**What the task asks**
Every line below must be reproduced exactly. Copy them all.
Start Available data
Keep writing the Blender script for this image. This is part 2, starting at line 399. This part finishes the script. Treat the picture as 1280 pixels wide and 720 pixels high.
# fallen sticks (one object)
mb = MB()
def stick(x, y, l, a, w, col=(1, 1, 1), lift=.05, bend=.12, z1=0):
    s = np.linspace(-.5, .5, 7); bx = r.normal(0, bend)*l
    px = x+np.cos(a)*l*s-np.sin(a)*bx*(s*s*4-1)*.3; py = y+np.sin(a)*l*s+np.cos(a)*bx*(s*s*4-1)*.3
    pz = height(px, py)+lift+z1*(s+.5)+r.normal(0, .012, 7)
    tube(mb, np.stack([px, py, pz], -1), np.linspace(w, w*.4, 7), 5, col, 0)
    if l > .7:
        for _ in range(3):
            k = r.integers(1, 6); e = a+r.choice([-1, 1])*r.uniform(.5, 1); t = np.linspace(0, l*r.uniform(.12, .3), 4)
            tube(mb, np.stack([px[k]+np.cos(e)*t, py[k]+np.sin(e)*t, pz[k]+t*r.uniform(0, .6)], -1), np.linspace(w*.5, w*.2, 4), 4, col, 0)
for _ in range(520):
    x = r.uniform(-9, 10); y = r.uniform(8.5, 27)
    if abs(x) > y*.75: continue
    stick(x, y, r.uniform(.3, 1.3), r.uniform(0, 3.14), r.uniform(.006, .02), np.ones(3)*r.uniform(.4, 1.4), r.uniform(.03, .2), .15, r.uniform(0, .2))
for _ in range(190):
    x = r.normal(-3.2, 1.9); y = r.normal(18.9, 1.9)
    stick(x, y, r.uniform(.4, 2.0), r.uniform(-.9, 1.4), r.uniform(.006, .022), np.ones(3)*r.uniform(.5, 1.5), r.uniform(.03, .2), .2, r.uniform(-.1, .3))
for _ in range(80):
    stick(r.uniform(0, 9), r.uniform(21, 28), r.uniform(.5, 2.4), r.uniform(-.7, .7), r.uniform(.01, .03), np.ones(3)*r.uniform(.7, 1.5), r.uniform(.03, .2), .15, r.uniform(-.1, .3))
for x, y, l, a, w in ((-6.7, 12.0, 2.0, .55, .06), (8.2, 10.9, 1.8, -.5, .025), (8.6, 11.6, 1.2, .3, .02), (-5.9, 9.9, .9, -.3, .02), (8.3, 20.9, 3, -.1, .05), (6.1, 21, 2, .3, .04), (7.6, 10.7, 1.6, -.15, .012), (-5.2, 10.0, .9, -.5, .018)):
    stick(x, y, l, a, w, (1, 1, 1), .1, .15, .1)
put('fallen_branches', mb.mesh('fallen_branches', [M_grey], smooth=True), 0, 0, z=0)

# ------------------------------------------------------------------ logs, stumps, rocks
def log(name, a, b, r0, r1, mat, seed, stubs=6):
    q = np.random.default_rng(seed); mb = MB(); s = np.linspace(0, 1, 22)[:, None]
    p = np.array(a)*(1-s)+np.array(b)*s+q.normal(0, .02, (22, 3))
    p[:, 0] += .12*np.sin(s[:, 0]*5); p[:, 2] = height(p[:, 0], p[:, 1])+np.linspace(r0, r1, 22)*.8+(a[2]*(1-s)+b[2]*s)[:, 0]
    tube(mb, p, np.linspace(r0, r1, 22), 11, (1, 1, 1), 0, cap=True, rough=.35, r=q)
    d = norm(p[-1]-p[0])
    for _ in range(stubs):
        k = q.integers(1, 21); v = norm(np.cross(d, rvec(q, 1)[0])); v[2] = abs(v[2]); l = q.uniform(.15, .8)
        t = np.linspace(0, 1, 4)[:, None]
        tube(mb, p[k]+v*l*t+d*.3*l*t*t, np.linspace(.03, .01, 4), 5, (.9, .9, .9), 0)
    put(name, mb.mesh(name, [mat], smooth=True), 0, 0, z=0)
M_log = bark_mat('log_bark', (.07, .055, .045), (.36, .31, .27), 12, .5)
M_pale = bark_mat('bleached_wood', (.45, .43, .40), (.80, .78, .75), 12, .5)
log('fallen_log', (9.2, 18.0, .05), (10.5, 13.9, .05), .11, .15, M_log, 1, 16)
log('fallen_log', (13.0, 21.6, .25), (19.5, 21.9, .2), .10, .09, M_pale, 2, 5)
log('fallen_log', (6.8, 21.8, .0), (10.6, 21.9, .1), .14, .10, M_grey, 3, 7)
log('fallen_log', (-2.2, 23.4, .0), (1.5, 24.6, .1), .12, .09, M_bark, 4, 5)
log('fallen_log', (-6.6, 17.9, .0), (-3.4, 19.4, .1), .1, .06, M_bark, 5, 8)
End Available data
**Answer to this exercise**
Keep writing the Blender script for this image. This is part 2, starting at line 399. This part finishes the script. Treat the picture as 1280 pixels wide and 720 pixels high.
# fallen sticks (one object)
mb = MB()
def stick(x, y, l, a, w, col=(1, 1, 1), lift=.05, bend=.12, z1=0):
    s = np.linspace(-.5, .5, 7); bx = r.normal(0, bend)*l
    px = x+np.cos(a)*l*s-np.sin(a)*bx*(s*s*4-1)*.3; py = y+np.sin(a)*l*s+np.cos(a)*bx*(s*s*4-1)*.3
    pz = height(px, py)+lift+z1*(s+.5)+r.normal(0, .012, 7)
    tube(mb, np.stack([px, py, pz], -1), np.linspace(w, w*.4, 7), 5, col, 0)
    if l > .7:
        for _ in range(3):
            k = r.integers(1, 6); e = a+r.choice([-1, 1])*r.uniform(.5, 1); t = np.linspace(0, l*r.uniform(.12, .3), 4)
            tube(mb, np.stack([px[k]+np.cos(e)*t, py[k]+np.sin(e)*t, pz[k]+t*r.uniform(0, .6)], -1), np.linspace(w*.5, w*.2, 4), 4, col, 0)
for _ in range(520):
    x = r.uniform(-9, 10); y = r.uniform(8.5, 27)
    if abs(x) > y*.75: continue
    stick(x, y, r.uniform(.3, 1.3), r.uniform(0, 3.14), r.uniform(.006, .02), np.ones(3)*r.uniform(.4, 1.4), r.uniform(.03, .2), .15, r.uniform(0, .2))
for _ in range(190):
    x = r.normal(-3.2, 1.9); y = r.normal(18.9, 1.9)
    stick(x, y, r.uniform(.4, 2.0), r.uniform(-.9, 1.4), r.uniform(.006, .022), np.ones(3)*r.uniform(.5, 1.5), r.uniform(.03, .2), .2, r.uniform(-.1, .3))
for _ in range(80):
    stick(r.uniform(0, 9), r.uniform(21, 28), r.uniform(.5, 2.4), r.uniform(-.7, .7), r.uniform(.01, .03), np.ones(3)*r.uniform(.7, 1.5), r.uniform(.03, .2), .15, r.uniform(-.1, .3))
for x, y, l, a, w in ((-6.7, 12.0, 2.0, .55, .06), (8.2, 10.9, 1.8, -.5, .025), (8.6, 11.6, 1.2, .3, .02), (-5.9, 9.9, .9, -.3, .02), (8.3, 20.9, 3, -.1, .05), (6.1, 21, 2, .3, .04), (7.6, 10.7, 1.6, -.15, .012), (-5.2, 10.0, .9, -.5, .018)):
    stick(x, y, l, a, w, (1, 1, 1), .1, .15, .1)
put('fallen_branches', mb.mesh('fallen_branches', [M_grey], smooth=True), 0, 0, z=0)

# ------------------------------------------------------------------ logs, stumps, rocks
def log(name, a, b, r0, r1, mat, seed, stubs=6):
    q = np.random.default_rng(seed); mb = MB(); s = np.linspace(0, 1, 22)[:, None]
    p = np.array(a)*(1-s)+np.array(b)*s+q.normal(0, .02, (22, 3))
    p[:, 0] += .12*np.sin(s[:, 0]*5); p[:, 2] = height(p[:, 0], p[:, 1])+np.linspace(r0, r1, 22)*.8+(a[2]*(1-s)+b[2]*s)[:, 0]
    tube(mb, p, np.linspace(r0, r1, 22), 11, (1, 1, 1), 0, cap=True, rough=.35, r=q)
    d = norm(p[-1]-p[0])
    for _ in range(stubs):
        k = q.integers(1, 21); v = norm(np.cross(d, rvec(q, 1)[0])); v[2] = abs(v[2]); l = q.uniform(.15, .8)
        t = np.linspace(0, 1, 4)[:, None]
        tube(mb, p[k]+v*l*t+d*.3*l*t*t, np.linspace(.03, .01, 4), 5, (.9, .9, .9), 0)
    put(name, mb.mesh(name, [mat], smooth=True), 0, 0, z=0)
M_log = bark_mat('log_bark', (.07, .055, .045), (.36, .31, .27), 12, .5)
M_pale = bark_mat('bleached_wood', (.45, .43, .40), (.80, .78, .75), 12, .5)
log('fallen_log', (9.2, 18.0, .05), (10.5, 13.9, .05), .11, .15, M_log, 1, 16)
log('fallen_log', (13.0, 21.6, .25), (19.5, 21.9, .2), .10, .09, M_pale, 2, 5)
log('fallen_log', (6.8, 21.8, .0), (10.6, 21.9, .1), .14, .10, M_grey, 3, 7)
log('fallen_log', (-2.2, 23.4, .0), (1.5, 24.6, .1), .12, .09, M_bark, 4, 5)
log('fallen_log', (-6.6, 17.9, .0), (-3.4, 19.4, .1), .1, .06, M_bark, 5, 8)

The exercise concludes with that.